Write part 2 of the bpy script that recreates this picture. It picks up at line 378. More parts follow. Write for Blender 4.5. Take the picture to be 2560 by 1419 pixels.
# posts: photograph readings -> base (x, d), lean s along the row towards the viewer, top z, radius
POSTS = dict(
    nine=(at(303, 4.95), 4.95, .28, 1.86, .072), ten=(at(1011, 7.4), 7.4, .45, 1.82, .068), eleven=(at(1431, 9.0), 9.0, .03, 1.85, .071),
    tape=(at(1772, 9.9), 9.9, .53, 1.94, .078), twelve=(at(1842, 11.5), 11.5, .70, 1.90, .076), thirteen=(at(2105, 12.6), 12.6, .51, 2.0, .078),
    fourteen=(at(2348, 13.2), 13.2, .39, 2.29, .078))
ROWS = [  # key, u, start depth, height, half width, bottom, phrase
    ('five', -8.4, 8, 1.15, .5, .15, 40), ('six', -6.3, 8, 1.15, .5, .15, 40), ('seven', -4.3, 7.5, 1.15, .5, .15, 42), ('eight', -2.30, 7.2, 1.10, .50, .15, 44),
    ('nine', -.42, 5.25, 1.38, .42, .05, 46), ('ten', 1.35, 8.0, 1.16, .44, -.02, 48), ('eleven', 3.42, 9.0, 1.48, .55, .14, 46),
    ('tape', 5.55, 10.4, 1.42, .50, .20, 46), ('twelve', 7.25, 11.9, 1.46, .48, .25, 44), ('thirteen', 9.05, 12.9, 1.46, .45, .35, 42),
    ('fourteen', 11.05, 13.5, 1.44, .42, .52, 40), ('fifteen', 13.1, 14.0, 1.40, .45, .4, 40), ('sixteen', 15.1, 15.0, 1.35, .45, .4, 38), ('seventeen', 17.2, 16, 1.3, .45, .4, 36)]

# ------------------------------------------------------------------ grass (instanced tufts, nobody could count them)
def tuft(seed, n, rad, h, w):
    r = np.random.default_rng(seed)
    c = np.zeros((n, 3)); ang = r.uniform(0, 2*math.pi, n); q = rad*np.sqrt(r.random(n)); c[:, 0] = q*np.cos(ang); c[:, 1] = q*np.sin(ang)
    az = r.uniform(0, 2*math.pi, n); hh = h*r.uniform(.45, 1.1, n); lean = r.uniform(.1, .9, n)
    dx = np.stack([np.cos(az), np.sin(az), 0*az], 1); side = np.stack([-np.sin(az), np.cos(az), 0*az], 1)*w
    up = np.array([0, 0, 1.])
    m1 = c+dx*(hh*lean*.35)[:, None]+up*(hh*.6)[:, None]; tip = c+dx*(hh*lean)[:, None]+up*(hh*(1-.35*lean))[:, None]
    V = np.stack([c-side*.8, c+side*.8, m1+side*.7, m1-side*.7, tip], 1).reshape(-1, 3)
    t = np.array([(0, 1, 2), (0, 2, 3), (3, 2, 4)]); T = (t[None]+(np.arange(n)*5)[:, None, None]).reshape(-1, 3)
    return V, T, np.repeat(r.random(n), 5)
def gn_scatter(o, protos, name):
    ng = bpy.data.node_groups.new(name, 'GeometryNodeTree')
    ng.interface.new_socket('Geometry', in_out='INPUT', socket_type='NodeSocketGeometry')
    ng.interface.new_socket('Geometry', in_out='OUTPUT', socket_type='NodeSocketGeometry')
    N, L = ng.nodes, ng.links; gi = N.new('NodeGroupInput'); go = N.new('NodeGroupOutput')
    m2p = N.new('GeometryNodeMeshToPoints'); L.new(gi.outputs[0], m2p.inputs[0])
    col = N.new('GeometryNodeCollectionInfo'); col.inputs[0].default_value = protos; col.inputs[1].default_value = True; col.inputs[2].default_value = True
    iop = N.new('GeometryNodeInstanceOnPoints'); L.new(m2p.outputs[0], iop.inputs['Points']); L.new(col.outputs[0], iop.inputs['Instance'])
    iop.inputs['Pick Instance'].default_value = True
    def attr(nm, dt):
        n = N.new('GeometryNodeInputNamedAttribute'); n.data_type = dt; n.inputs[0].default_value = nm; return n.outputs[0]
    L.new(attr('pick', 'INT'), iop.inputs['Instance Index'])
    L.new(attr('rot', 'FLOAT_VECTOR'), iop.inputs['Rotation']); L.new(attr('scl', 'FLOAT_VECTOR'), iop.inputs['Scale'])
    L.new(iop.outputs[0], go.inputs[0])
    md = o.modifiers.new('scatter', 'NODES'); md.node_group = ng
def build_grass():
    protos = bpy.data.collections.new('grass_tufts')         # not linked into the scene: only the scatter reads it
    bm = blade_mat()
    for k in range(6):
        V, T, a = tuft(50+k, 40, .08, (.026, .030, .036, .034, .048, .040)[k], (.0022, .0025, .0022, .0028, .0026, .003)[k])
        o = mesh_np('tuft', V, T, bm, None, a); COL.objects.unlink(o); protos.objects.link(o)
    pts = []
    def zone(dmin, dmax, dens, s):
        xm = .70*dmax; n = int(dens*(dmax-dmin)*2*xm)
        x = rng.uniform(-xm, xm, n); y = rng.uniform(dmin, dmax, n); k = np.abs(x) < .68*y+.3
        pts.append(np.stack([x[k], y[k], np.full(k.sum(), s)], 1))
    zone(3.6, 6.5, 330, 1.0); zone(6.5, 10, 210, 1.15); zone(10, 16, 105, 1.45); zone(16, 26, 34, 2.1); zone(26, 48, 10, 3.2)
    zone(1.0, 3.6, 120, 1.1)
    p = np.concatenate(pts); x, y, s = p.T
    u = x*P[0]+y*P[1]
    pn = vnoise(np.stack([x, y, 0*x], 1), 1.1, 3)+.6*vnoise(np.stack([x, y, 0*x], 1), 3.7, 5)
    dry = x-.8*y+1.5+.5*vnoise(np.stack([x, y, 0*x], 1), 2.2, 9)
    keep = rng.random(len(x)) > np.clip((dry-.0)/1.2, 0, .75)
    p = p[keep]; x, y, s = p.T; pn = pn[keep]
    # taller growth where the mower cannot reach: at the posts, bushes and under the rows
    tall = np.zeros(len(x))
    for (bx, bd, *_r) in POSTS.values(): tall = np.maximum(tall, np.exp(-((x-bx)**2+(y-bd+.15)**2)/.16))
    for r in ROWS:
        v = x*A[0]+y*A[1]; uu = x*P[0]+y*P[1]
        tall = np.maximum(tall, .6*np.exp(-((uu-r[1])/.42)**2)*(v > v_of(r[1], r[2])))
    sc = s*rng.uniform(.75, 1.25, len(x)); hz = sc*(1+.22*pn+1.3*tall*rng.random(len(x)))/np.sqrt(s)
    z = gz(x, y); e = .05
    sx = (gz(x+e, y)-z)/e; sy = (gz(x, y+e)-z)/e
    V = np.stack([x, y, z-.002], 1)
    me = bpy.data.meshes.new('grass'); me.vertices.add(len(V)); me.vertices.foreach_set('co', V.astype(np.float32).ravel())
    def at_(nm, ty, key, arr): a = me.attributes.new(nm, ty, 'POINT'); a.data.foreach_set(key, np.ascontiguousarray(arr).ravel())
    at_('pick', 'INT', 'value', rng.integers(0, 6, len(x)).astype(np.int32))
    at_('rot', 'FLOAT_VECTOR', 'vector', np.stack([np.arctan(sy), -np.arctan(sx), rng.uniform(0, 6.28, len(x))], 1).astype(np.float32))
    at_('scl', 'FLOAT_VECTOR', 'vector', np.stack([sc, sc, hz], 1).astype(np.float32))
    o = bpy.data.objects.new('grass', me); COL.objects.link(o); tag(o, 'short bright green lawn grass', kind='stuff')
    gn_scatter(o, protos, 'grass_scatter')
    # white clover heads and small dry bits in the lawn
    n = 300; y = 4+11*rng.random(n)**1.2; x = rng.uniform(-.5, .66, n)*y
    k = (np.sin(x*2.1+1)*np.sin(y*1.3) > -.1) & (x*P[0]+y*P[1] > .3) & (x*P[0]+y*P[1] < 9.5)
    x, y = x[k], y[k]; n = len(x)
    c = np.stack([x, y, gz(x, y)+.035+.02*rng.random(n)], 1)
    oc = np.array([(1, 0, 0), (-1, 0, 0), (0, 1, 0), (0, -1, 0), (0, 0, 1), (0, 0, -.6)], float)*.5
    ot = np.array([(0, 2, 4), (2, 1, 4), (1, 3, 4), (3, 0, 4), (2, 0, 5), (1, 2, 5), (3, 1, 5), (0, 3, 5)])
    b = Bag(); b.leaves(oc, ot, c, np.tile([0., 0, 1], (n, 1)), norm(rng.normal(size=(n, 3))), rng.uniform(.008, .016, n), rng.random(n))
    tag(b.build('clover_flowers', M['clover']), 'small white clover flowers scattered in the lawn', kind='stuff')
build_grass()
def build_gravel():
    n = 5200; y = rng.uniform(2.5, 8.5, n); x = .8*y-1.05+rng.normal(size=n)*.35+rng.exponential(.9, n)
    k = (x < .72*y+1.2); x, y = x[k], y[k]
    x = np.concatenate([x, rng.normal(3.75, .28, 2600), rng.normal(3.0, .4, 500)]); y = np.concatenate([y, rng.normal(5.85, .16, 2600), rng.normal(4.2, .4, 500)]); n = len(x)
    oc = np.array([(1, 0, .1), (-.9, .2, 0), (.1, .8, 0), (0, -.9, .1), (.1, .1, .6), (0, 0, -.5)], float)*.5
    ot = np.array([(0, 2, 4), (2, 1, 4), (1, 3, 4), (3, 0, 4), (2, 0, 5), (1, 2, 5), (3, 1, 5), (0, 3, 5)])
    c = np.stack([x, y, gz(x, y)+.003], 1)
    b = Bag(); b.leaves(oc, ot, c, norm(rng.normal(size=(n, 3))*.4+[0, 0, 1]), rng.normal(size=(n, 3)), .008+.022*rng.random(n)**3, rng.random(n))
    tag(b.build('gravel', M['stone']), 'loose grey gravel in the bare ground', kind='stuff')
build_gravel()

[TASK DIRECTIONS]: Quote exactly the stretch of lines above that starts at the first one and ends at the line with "1.3, .45, .4, 36)]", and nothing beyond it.

[COMPLETE ANSWER]:
Write part 2 of the bpy script that recreates this picture. It picks up at line 378. More parts follow. Write for Blender 4.5. Take the picture to be 2560 by 1419 pixels.
# posts: photograph readings -> base (x, d), lean s along the row towards the viewer, top z, radius
POSTS = dict(
    nine=(at(303, 4.95), 4.95, .28, 1.86, .072), ten=(at(1011, 7.4), 7.4, .45, 1.82, .068), eleven=(at(1431, 9.0), 9.0, .03, 1.85, .071),
    tape=(at(1772, 9.9), 9.9, .53, 1.94, .078), twelve=(at(1842, 11.5), 11.5, .70, 1.90, .076), thirteen=(at(2105, 12.6), 12.6, .51, 2.0, .078),
    fourteen=(at(2348, 13.2), 13.2, .39, 2.29, .078))
ROWS = [  # key, u, start depth, height, half width, bottom, phrase
    ('five', -8.4, 8, 1.15, .5, .15, 40), ('six', -6.3, 8, 1.15, .5, .15, 40), ('seven', -4.3, 7.5, 1.15, .5, .15, 42), ('eight', -2.30, 7.2, 1.10, .50, .15, 44),
    ('nine', -.42, 5.25, 1.38, .42, .05, 46), ('ten', 1.35, 8.0, 1.16, .44, -.02, 48), ('eleven', 3.42, 9.0, 1.48, .55, .14, 46),
    ('tape', 5.55, 10.4, 1.42, .50, .20, 46), ('twelve', 7.25, 11.9, 1.46, .48, .25, 44), ('thirteen', 9.05, 12.9, 1.46, .45, .35, 42),
    ('fourteen', 11.05, 13.5, 1.44, .42, .52, 40), ('fifteen', 13.1, 14.0, 1.40, .45, .4, 40), ('sixteen', 15.1, 15.0, 1.35, .45, .4, 38), ('seventeen', 17.2, 16, 1.3, .45, .4, 36)]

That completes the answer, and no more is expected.